The ballgame became forgotten. They talked about the novels they were in, contrasting the stories and pondering the similarities. Lack of choices in life obsessed the writer. In several of his novels, humans just had no idea what was going on. They always thought they knew and thought they were in control, and made choices according to their body of desires and knowledge. This was because human nature to adjust perceived facts to fill and diminish vacuums of information. Imperfect, they often forgot, ignored or discarded vows, or rationalized an intellectual compromise about their behavior.

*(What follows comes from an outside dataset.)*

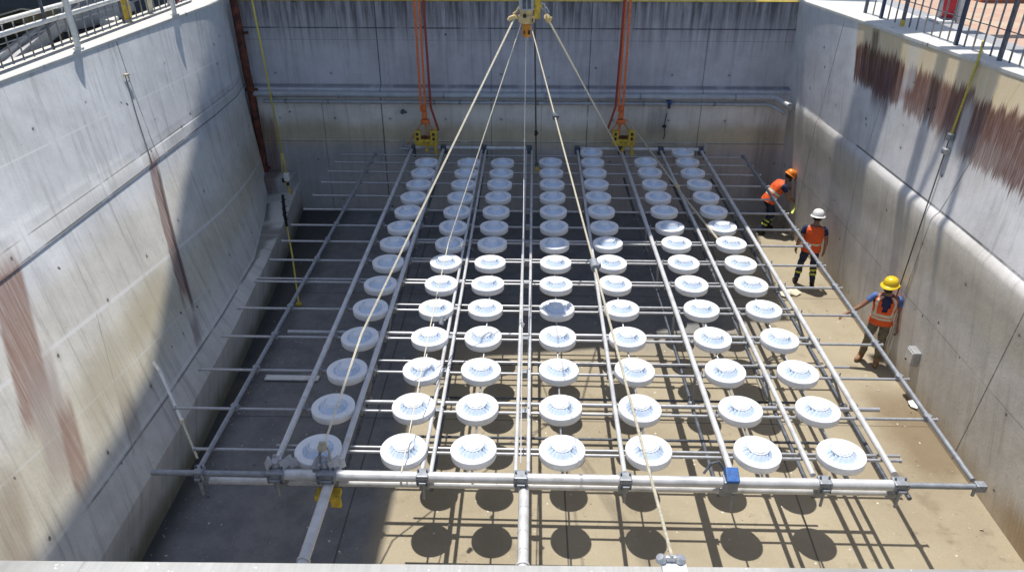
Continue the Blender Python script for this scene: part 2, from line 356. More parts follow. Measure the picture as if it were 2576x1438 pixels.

“Why are we doing this?” Pram asked.

Sinking a shot of Macallan, Chronos looked off toward the ball game as someone got a hit, triggering motion and cheers. Pram waited. He expected Chronos to know and answer, because Chronos was a demi-god, the offspring of the God of Time. As he thought that, though, Pram knew the answer for himself.

The writer was just practicing writing, playing with prompts in his head, readying himself to sit down and write again. He was learning to write by imagining situations and searching for the setting and details within himself, trying to understand how to resolve scenes and move the story further. Between writing novels, he’d made this scenario up as an intellectual exercise as a writing fix. As the writer said, he was always trying to learn how to write. He meant that he was trying to become a more expressive, insightful writer and story-teller, so he wrote every day, afraid that if he didn’t, he would lose the meager skills he’d acquired. The writer had been sick and unable to write for several days, although he’d tried. Now that he seemed well enough to actually write, he needed to write something. Otherwise, he might get stopped up.

The exercise calmed, relaxed and reassured the writer. Now, creative excess spent, he could begin editing and revising the novel’s first draft.